Pourtant, l’Islande a toutes les raisons de croire en un avenir meilleur. Elle possède les ressources essentielles qui manqueront de manière inéluctable dans l’avenir : une nature préservée, une énergie renouvelable inépuisable, de l’eau potable en abondance, un potentiel touristique sous-exploité et un milieu artistique parmi les plus diversifiés et actifs au monde.
“On entre dans une ère plus saine, plus modeste, affirme Andri. Cette crise était une cybercrise. Les gens qui pensaient être milliardaires ne l’étaient pas. Ceux qui pensent avoir perdu des milliards aujourd’hui se trompent tout autant. Toute cette richesse financière n’a jamais existé. Notre richesse, qui est grande, se trouve ailleurs.”
Depuis juillet dernier, le Parlement islandais a autorisé l’ouverture de discussions pour l’adhésion à l’Union européenne. Mais pour cela, le pays devrait accepter des quotas de pêche, en finir avec la chasse à la baleine. Ajoutons que l’Islande n’est pas prête aujourd’hui à rembourser ses 3,5 milliards de dettes à la Grande-Bretagne et aux Pays-Bas.
Voté le 30 décembre par le Parlement, l’accord de remboursement Icesave a été rejeté par le président islandais Olafur Grímsson, qui a évoqué la très forte hostilité que la population nourrissait à l’égard du texte.
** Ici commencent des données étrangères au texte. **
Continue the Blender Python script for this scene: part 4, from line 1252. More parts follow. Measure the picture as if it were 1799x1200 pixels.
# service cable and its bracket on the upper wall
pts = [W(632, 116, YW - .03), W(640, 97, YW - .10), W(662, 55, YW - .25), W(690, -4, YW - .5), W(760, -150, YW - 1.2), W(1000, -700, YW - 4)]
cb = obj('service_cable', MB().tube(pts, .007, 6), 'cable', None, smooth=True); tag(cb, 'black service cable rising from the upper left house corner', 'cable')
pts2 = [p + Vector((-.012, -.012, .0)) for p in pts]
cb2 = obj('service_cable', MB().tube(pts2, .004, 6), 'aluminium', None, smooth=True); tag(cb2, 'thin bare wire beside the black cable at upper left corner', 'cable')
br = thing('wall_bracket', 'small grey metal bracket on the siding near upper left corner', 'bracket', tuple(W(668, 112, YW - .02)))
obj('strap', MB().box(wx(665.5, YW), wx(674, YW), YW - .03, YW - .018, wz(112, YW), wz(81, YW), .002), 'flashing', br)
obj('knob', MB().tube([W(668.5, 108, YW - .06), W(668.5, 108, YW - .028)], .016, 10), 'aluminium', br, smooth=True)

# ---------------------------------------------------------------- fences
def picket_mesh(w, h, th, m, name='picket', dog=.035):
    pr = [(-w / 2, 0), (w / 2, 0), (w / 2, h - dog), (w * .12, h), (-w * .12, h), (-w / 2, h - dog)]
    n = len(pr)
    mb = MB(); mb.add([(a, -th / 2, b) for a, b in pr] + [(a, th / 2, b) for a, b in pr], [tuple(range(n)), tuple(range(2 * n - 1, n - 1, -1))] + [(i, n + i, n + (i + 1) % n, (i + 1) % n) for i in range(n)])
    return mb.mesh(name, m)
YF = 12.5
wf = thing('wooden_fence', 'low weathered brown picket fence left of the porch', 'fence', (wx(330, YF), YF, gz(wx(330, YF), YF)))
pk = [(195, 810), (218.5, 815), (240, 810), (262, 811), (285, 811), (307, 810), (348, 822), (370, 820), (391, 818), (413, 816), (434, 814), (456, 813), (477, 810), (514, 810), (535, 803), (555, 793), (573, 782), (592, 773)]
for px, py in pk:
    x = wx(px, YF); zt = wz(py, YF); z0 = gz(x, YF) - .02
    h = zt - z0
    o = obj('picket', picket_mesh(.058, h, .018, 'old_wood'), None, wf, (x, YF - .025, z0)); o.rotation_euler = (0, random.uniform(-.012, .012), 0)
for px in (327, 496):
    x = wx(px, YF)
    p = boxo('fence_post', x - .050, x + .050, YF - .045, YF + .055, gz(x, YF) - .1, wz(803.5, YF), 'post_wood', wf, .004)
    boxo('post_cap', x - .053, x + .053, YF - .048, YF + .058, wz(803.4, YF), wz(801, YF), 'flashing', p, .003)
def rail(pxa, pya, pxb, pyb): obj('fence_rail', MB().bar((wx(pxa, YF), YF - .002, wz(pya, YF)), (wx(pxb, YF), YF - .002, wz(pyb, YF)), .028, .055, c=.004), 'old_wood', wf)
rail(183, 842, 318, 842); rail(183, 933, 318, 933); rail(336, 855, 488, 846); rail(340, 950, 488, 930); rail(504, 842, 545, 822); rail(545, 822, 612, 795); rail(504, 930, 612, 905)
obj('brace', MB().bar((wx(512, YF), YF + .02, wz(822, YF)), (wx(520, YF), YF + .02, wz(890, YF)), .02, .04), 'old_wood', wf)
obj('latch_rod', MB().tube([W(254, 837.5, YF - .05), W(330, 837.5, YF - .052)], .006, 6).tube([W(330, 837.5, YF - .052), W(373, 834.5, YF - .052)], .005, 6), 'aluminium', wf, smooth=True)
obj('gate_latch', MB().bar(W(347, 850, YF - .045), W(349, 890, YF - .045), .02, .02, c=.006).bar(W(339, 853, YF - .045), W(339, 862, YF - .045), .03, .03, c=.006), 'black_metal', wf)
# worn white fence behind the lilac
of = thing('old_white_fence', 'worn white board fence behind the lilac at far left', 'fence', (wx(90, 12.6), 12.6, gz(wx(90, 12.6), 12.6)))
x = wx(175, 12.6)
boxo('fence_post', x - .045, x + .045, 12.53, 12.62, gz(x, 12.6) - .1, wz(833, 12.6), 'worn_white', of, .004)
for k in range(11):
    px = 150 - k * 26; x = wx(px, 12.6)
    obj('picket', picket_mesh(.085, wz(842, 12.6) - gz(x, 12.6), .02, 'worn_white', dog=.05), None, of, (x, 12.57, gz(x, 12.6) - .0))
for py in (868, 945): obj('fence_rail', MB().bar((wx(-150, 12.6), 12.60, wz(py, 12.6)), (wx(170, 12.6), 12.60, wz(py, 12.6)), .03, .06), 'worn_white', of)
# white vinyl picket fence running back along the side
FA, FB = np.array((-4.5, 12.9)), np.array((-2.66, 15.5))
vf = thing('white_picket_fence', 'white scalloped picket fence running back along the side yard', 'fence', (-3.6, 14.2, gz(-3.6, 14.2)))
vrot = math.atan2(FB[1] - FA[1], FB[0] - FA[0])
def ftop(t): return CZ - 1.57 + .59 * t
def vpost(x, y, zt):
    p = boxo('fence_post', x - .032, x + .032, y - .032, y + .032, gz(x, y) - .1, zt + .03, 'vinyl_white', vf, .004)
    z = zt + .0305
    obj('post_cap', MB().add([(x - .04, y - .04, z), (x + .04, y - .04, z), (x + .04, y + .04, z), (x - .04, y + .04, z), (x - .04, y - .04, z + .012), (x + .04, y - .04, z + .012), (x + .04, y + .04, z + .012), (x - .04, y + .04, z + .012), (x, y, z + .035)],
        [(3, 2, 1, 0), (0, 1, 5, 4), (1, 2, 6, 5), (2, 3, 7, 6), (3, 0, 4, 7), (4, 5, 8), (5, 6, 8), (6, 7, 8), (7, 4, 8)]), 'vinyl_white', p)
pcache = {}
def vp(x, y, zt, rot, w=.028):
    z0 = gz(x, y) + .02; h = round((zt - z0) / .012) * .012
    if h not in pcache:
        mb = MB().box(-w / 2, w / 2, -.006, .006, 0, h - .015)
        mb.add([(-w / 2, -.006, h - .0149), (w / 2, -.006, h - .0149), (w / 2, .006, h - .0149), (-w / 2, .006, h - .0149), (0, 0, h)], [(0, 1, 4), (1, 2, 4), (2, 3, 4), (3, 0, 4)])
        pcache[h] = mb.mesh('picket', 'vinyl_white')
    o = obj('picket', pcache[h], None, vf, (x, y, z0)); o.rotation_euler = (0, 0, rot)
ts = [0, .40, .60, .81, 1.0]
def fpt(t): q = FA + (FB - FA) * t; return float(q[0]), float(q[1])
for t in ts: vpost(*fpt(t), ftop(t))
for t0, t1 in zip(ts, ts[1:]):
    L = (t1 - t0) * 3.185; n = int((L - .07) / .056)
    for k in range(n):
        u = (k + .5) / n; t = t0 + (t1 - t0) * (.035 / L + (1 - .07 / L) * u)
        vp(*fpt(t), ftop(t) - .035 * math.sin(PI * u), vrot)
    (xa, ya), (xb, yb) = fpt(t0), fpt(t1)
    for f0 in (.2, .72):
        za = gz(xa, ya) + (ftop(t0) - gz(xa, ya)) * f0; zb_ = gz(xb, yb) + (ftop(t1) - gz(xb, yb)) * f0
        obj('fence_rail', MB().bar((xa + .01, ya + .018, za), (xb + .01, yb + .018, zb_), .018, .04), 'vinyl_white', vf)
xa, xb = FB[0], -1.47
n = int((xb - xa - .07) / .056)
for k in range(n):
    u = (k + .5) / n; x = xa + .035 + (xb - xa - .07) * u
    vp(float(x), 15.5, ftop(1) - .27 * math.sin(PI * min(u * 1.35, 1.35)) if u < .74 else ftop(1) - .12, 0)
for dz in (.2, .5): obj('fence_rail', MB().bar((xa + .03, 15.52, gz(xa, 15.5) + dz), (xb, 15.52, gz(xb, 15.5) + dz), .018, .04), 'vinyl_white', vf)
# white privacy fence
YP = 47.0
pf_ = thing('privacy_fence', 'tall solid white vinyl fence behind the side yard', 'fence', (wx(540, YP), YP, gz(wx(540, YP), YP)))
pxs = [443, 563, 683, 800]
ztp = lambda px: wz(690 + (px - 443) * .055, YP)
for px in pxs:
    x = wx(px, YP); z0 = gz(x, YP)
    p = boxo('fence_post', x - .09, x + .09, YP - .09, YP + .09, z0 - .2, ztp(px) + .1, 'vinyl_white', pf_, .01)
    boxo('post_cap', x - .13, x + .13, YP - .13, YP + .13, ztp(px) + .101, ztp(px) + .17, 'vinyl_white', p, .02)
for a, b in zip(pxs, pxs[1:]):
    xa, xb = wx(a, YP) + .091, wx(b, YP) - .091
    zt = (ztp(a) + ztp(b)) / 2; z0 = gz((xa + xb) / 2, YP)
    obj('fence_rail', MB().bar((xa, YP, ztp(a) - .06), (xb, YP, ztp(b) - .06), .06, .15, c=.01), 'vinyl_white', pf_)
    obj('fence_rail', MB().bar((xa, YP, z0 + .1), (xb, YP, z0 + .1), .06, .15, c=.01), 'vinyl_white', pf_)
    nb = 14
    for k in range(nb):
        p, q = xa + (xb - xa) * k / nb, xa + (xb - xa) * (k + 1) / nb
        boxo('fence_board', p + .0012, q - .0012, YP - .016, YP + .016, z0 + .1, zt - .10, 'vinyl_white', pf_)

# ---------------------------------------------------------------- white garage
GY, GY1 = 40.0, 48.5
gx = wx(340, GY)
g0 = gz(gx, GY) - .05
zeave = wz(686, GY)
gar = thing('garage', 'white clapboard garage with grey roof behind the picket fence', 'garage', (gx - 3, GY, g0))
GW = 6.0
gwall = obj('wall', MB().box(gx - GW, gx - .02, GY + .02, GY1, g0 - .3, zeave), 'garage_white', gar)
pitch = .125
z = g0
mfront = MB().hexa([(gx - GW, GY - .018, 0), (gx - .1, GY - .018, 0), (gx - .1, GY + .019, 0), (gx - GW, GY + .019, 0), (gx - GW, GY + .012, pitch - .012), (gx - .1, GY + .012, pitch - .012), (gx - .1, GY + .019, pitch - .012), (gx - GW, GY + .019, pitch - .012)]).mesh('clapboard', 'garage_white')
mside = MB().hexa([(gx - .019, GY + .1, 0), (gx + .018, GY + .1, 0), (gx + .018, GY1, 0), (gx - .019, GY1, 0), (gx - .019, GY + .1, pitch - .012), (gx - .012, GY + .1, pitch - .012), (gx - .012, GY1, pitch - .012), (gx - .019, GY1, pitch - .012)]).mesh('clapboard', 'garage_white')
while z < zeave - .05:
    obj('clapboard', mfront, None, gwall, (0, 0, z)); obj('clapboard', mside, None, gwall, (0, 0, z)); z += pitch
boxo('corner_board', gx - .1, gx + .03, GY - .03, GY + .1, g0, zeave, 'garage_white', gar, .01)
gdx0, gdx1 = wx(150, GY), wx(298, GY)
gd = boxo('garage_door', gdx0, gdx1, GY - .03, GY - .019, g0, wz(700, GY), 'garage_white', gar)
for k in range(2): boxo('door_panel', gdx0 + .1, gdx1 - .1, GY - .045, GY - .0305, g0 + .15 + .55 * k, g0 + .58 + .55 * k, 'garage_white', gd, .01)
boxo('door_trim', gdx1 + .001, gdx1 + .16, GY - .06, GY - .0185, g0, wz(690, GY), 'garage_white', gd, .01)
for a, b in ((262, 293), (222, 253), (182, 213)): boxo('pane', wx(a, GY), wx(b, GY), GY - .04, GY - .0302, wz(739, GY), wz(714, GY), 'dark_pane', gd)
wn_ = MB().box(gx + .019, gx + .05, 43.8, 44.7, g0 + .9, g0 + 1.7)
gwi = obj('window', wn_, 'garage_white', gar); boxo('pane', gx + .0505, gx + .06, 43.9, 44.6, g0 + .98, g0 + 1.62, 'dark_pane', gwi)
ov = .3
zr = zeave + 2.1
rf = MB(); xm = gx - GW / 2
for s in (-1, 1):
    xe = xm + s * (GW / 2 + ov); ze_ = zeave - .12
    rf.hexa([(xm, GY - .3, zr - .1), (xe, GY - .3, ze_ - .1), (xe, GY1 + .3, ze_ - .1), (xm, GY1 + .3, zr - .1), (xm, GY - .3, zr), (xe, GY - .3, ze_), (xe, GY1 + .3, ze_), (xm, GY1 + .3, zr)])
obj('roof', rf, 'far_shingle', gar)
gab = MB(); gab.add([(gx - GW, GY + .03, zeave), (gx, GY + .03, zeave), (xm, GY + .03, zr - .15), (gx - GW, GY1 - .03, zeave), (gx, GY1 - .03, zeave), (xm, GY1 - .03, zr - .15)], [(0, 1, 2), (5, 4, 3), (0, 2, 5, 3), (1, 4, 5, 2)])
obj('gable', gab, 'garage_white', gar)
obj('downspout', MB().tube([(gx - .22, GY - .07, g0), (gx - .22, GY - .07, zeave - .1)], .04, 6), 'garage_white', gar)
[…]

L’accord sera donc examiné par référendum d’ici à début mars.
Selon un sondage publié le 8 janvier par le quotidien islandais Frettabladid, six Islandais sur dix ont l’intention de rejeter le remboursement. Autant dire que la perspective de l’adhésion à l’Europe s’éloigne. Quoi qu’il en soit, de récents sondages montraient que les Islandais y seraient défavorables : en cas de référendum, ils voteraient non à plus de 60 %.